The story of the world’s most coveted flower & the extraordinary passions it aroused.

At the height of the tulip craze in the 17th century, a single tulip bulb in Holland was worth many times its weight in gold. It inspired the creation of the first futures exchange in history, and the tulip “bubble”. Historian Mike Dash’s short book details how the frenzy for tulip bulbs came to be. His story is full of Dutch merchants, thieves and rogues, academics, Emperors and Sultans.

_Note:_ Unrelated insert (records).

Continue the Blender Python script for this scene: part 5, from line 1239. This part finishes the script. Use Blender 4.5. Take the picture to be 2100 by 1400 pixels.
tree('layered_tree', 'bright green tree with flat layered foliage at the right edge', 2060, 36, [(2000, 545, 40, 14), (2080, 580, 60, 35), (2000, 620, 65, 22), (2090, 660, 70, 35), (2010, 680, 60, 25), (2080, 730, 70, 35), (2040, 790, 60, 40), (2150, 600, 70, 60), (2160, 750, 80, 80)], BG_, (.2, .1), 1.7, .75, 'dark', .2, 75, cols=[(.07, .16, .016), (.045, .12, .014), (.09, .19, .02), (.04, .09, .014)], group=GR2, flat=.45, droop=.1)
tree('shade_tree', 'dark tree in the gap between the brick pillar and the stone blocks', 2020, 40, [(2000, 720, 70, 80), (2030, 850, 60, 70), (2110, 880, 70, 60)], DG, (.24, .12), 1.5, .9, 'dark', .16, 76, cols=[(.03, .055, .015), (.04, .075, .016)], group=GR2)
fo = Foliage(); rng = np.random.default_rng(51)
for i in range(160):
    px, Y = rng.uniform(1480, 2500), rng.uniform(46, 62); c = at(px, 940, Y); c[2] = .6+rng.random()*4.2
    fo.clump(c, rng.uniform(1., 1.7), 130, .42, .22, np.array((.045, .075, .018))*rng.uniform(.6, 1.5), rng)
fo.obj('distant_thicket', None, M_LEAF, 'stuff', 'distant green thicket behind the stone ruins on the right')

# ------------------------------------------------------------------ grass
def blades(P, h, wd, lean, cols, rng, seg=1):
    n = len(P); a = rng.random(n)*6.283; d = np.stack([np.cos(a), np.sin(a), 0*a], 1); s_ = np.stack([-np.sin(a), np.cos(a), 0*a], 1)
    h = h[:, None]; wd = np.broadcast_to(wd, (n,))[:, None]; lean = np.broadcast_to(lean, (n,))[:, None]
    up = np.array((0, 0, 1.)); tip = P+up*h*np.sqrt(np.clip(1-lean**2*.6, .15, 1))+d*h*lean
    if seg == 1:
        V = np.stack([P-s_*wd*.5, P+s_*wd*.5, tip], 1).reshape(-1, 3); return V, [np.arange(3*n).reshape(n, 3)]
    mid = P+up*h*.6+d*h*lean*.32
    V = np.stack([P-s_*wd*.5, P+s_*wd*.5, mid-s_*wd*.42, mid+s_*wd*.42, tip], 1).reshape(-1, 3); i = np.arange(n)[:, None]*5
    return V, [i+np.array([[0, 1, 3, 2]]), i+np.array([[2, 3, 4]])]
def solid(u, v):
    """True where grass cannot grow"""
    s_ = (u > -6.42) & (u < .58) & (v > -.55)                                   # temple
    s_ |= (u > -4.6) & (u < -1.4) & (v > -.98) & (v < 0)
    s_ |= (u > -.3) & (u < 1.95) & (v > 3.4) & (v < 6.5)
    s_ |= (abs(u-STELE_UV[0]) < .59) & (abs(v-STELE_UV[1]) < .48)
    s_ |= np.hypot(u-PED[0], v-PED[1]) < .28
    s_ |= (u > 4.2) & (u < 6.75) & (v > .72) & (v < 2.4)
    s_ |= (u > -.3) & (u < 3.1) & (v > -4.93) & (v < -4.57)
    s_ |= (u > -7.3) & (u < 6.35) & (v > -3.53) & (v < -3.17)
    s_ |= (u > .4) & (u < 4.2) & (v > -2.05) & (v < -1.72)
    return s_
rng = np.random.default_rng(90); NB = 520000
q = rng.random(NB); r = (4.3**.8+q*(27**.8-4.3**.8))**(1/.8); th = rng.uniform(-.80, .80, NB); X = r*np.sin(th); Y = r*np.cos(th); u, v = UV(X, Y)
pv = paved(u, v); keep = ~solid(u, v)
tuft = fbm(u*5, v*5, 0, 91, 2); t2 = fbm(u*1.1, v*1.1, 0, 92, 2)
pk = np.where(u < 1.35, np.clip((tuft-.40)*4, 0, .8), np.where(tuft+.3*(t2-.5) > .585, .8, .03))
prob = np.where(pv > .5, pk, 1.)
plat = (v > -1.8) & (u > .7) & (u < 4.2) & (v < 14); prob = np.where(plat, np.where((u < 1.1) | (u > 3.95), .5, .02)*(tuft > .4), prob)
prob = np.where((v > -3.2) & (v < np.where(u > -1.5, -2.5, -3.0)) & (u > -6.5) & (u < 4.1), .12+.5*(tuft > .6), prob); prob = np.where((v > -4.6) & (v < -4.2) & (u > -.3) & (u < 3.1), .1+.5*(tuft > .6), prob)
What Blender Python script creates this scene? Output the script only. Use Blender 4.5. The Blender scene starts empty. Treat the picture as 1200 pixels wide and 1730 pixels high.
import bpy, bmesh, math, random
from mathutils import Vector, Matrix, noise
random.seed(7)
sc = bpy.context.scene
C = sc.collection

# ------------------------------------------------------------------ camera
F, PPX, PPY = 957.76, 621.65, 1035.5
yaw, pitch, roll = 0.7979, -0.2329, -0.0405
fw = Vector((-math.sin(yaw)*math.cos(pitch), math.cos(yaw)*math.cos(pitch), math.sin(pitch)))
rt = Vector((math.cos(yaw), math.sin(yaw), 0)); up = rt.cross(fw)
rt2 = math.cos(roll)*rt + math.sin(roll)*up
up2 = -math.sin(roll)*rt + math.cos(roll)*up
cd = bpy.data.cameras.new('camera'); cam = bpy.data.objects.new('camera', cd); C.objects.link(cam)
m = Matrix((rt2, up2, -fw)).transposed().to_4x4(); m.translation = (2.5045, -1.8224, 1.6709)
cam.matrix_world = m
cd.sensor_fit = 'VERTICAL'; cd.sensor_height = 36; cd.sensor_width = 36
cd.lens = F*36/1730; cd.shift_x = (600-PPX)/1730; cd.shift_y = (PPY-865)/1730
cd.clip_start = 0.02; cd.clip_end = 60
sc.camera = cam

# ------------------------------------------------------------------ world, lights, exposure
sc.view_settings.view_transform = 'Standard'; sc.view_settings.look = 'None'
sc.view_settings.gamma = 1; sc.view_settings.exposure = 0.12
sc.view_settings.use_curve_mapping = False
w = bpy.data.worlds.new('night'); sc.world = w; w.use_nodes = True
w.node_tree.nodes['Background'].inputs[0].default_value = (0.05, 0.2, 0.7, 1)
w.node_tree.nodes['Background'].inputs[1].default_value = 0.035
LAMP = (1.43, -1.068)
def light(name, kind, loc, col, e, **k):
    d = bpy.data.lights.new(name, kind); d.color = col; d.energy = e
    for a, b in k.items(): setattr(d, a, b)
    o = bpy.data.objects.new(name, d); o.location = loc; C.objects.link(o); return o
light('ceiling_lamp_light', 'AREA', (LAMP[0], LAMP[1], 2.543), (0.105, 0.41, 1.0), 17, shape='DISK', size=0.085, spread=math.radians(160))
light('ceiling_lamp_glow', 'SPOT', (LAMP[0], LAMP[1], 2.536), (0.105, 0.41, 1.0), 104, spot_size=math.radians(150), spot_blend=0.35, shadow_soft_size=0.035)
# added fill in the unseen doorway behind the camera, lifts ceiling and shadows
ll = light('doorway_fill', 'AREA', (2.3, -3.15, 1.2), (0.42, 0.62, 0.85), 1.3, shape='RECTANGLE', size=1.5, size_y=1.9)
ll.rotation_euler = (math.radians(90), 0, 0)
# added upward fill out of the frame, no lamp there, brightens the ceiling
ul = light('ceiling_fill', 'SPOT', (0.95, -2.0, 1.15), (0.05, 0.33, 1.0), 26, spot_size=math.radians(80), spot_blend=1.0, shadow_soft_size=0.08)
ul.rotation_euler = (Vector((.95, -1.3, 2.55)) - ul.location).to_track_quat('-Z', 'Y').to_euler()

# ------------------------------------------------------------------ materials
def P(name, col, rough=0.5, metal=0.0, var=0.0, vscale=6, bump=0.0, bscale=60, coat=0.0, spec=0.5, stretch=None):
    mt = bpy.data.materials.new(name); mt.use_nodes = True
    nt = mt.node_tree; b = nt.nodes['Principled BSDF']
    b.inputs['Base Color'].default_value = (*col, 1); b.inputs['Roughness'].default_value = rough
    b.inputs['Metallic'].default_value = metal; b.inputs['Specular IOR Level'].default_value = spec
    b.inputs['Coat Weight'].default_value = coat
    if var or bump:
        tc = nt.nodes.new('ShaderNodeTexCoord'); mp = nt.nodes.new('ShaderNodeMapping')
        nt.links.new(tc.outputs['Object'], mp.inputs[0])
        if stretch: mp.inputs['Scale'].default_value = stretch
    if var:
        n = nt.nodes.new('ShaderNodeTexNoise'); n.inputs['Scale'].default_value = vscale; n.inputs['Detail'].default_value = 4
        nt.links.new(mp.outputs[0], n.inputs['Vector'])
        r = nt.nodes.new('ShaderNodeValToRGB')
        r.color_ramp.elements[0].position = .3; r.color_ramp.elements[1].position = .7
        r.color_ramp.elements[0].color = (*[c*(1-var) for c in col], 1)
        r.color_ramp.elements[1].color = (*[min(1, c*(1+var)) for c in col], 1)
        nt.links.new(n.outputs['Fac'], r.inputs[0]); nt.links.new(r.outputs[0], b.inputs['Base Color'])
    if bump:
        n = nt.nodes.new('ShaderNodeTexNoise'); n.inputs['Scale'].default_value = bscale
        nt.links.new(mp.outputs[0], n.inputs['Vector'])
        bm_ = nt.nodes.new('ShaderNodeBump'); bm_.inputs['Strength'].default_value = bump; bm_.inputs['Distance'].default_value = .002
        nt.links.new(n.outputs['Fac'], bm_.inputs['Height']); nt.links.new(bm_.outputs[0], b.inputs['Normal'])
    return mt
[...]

Dash’s story only starts to hit its stride a few chapters in. At first, he talks about how the tulip came from Central Asia, and how the Turks brought it west with them. Then he goes on lengthy descriptions of the Ottoman empire and how the tulip was cultivated in the gardens of the Ottoman sultans. The topic of the tulip only seems a loose thread to talk about all sorts of unrelated matters. But Mike Dash is simply setting the scene. Then finally, through Flemish ambassadors and the Flemish botanist Clusius, the tulip spreads around Europe and acquired a widespread admiration. Now the story really starts.

I learned all I ever wanted to learn about tulips from this book. I learned that there are hundreds of variations in the colors, and that the Dutch merchants gave those variations crazy names. That you could eat tulip bulb as if they were onions. That there were tulip thieves who scoured the countryside.

The “Admirael van der Eijck” variety, as drawn in a “tulip book” catalogue.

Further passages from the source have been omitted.